Now, this is not science fiction. If anything, it's Magical Realism, set in today's world. Something very Sean Stewart, with a soupçon of Hal Duncan for good measure.
What?
Soupçon.
It's a word.
Yes, it's originally from the French, but it's an actual, honest to Christ in-Webster's word now. It means "smidge."
No I couldn't "just say smidge." Jesus.
Anyway.
Lost my train of thought.
Oh, right. The story. It's a very contemporary story, and it's meant to actually be a road trip sort of story. In fact, it's meant to be a shunpiking story. Shunpiking isn't in Webster's but it's a fantastic word which should be. It means "avoiding major highways and interstates and turnpikes in lieu of back roads, secondary roads and the like." It means taking the remnants of old Route 66 instead of the thruway. It means driving through small towns and places instead of bypassing them.

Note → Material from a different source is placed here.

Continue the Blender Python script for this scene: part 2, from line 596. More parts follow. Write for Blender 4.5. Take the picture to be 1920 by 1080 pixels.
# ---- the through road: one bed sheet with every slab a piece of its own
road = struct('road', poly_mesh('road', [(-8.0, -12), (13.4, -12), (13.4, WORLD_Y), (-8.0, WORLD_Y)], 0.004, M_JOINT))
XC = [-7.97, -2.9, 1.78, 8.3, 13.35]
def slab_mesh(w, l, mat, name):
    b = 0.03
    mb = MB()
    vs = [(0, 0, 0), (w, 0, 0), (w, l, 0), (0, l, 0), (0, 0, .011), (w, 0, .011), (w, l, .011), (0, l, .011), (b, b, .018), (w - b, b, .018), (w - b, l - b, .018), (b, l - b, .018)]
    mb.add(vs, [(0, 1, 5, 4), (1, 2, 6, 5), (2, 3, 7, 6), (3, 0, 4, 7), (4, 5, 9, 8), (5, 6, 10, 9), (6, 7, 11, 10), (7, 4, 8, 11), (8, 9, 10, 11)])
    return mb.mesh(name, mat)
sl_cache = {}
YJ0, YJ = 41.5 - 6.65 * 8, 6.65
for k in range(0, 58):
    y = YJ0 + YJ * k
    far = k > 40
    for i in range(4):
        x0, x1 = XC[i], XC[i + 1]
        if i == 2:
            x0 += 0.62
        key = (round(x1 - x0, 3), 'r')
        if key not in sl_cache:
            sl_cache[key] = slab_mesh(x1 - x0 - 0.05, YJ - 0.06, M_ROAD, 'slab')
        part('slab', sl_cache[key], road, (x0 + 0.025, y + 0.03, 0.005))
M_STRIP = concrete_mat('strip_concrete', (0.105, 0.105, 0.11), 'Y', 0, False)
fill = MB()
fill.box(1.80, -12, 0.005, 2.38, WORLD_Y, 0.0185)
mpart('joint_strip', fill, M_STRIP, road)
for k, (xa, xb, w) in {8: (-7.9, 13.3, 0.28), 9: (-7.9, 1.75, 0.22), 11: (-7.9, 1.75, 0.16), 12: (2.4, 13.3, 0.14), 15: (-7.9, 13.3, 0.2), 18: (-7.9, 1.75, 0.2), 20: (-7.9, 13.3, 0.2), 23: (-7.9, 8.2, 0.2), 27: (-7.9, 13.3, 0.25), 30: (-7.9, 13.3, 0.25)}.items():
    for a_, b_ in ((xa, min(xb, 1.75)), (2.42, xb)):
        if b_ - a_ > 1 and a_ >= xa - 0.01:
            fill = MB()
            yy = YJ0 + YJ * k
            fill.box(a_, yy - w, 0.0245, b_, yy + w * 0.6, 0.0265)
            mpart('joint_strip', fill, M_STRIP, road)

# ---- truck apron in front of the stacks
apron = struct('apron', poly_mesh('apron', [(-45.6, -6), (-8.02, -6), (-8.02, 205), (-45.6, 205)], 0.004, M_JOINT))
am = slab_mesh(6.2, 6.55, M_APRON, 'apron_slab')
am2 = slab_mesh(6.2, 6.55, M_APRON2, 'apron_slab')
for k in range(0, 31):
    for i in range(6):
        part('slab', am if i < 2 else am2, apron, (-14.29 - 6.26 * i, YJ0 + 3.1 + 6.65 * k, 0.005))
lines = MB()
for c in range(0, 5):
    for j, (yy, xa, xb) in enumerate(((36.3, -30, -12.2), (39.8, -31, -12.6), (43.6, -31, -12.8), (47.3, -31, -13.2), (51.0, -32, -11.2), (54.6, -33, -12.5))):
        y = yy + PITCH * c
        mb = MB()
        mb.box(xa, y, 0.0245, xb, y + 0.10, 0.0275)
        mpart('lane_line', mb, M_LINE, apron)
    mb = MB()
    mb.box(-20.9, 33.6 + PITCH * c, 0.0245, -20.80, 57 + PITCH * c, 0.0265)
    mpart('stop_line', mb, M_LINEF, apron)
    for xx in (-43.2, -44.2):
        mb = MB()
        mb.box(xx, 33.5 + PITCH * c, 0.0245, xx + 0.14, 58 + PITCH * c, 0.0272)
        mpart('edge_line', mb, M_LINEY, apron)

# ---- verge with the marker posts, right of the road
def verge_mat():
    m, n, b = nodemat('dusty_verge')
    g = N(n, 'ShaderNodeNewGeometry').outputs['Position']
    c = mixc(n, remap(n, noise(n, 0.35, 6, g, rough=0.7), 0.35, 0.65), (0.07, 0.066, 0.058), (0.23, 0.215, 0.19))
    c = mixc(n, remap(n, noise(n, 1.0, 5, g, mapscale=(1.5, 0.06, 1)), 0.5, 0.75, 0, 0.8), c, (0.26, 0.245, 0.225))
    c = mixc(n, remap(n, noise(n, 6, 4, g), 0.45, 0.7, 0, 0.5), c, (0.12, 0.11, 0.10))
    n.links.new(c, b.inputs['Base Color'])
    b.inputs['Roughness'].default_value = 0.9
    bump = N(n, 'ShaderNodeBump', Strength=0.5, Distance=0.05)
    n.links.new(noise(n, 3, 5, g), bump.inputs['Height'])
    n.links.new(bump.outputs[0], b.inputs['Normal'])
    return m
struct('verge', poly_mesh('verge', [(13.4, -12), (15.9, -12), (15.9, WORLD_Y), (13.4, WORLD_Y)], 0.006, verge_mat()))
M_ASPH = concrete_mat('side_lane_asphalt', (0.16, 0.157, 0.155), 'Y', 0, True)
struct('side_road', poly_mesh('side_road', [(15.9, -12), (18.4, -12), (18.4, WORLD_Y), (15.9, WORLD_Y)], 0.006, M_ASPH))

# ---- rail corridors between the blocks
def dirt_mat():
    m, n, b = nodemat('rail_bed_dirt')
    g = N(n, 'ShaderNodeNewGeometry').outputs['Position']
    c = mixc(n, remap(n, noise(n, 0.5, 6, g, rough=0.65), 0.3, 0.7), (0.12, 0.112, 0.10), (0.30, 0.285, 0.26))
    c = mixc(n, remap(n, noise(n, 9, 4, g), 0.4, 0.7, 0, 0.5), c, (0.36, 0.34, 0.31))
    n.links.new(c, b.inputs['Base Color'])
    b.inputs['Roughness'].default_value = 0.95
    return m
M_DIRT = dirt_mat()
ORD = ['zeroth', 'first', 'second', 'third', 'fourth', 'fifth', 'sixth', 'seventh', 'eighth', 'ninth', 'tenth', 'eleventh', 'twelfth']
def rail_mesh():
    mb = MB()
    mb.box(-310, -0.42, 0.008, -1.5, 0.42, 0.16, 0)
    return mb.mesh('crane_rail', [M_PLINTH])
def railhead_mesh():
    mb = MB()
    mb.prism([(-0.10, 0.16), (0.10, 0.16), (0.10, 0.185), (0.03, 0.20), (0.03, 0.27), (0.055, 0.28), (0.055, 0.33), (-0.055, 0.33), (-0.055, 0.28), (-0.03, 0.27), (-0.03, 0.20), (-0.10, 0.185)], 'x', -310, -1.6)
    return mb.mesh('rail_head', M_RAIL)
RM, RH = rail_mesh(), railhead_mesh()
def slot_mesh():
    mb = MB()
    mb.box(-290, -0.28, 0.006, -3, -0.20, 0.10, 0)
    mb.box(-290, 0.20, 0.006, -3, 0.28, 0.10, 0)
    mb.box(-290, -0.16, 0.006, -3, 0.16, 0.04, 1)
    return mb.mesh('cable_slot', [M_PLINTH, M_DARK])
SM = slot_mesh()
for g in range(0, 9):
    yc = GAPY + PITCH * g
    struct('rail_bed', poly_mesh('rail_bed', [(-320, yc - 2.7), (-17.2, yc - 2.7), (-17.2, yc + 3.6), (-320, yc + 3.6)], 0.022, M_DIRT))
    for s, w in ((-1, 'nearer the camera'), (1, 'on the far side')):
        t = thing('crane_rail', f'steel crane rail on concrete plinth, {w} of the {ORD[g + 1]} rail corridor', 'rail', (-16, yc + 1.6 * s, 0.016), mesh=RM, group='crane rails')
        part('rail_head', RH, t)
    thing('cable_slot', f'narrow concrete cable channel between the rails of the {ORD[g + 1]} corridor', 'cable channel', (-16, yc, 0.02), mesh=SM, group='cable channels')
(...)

That's what this story needs.
So I want to do it right. So I have a starting point and an ending point. And I have an internet. And if you look at our friend Mapquest, they have an "avoid Highways" feature to them! Score!
Only... said feature only works for trips of 250 miles or less. And even with interstates and highways, it estimates the trip I'm describing as over 2,700 miles.
Now, going step by step, leg by leg in 250 mile jumps is one solution to this problem. But it's not a good solution. See, the only way to effectively do that is to chart your course via interstates and then select waypoints along the way. You can then tell it to give you a shunpiker's route between those waypoints. The problem is, it's entirely possible that if you shunpiked across the country you'd end up far away from where the highways run, through the dead areas between major interstates. By using the highways as your guide, you end up less shunpiking and more tacking around the direct route -- you still end up passing through the major points serviced by those highways. It's just less convenient for you.
I checked the other driving direction services online, and as near as I can tell, those services don't even have a shunpiking function.
So, I've spent the last several days wrestling with this -- in my brain. I've been trying to either find a new service or find software that might do it without being unreasonably expensive for what, in the end, is going to be a single use or... I don't know. Something. Because I really, really want to do this right, and I don't see any good way to do it electronically.
This morning, the solution hit me. It had the triple advantage of not costing me anything (at least anything additional), giving me the route I specifically want, and providing me monumental amounts of research on the side, thus saving me time elsewhere in this process.
See, I'm a Triple-A member. I have been... well, practically forever. And once upon a time, before GPSes and the Internet, they were my route planners. If you're a member, you can call them up any time and order a triptik -- a printed series of flip maps with your route highlighted in orange highlighter, that someone has painstakingly mapped out for you.
I haven't used them for this in years. Between things like Mapquest and GPSes, I have lots more convenient ways to find routes to where I'm going. I'm sure they've had a sharp decline in these services over the years.
But now I had a project my GPS and Internet couldn't help me with.
So I called my member service number (not the roadside assistance number), and talked to a travel agent. And she cheerfully took the information I wanted down. I told her about the shunpiking, and she told me she could arrange all secondary and back roads with no problem at all -- where possible, anyway. And she offered to send along state maps and tour guide books with tons of additional information. All, of course, at no charge. I am a member, after all.
It is worth occasionally remembering that as wonderful as our Internet is, there are times the good old fashioned way is vastly better.
Things have been nuts. Catching up begins now. Rock on, dudes.